Les signataires s'engagent aussi à clarifier la notion de "données sensibles", promue par la doctrine "cloud au centre" de l'Etat. Celle-ci induit des obligations spécifiques en matière d'hébergement des données (voir notre article). Le contrat prévoit l'établissement d'une "définition opérationnelle de la donnée sensible" et le fait de "lister, classifier et expliciter" les différents types de données sensibles avec, à la clef, la rédaction d'un guide.
Le contrat prévoit aussi de renforcer l'applicabilité de la norme SecNumCloud 3.2 de l'Anssi et de clarifier son articulation avec les spécifications européennes EUCS. Il s'agit également d'"identifier les éventuels freins à la certification", les fournisseurs de cloud se plaignant d'une procédure lourde et onéreuse, avec pour résultat une faible concurrence sur l'offre SecNumCloud.
Soutenir la commande publique souveraine
Le contrat affirme ensuite la nécessité d'une "politique nationale de la souveraineté et de la confiance dans la commande publique", qualifiée de "problématique d'ordre régalien". Or la filière constate que les acheteurs publics méconnaissent souvent les solutions françaises ou européennes.
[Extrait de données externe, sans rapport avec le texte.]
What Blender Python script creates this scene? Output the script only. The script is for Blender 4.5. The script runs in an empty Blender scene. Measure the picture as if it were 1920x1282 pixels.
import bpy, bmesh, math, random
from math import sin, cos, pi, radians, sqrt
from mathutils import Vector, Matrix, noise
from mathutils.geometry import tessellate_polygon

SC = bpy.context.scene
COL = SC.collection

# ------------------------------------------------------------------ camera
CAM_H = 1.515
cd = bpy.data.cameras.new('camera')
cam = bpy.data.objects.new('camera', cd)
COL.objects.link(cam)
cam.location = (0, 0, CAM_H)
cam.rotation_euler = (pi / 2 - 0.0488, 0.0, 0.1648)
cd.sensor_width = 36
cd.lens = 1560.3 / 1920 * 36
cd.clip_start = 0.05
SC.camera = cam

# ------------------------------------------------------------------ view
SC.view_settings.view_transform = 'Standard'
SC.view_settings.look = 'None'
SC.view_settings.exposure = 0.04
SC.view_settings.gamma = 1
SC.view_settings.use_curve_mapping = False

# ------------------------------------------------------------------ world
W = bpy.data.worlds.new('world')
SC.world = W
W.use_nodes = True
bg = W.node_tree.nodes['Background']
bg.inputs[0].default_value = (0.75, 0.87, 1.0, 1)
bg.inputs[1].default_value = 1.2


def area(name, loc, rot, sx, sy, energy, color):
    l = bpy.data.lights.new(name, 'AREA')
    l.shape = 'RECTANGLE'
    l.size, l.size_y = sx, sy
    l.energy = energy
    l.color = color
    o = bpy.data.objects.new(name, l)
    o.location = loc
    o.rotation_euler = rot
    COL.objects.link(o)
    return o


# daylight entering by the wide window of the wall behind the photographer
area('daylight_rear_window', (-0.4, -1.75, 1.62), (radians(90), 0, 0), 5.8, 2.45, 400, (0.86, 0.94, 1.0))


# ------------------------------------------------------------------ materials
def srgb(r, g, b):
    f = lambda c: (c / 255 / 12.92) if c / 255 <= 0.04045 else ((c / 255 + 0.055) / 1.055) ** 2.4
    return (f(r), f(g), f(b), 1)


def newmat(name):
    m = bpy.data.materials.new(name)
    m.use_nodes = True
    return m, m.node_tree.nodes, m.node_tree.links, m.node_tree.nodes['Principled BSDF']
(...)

De fait, la pénétration des acteurs nationaux dans le secteur public est faible. Pour y remédier, la filière prévoit la création d'un annuaire des acteurs de confiance et d'un catalogue des solutions. La filière va aussi proposer une méthodologie de calcul des coûts de changement de fournisseur pour faciliter la migration vers des solutions souveraines.
Globalement, l'Etat s'engage à augmenter la commande publique dirigée vers les PME innovantes de 2,4% à 4% d'ici 2027 pour la porter à environ 1 milliard d'euros. Les signataires promettent enfin de défendre l'idée d'un "Tech European Buy Act" à Bruxelles pour permettre aux administrations d'introduire des critères de souveraineté numérique dans leurs marchés publics.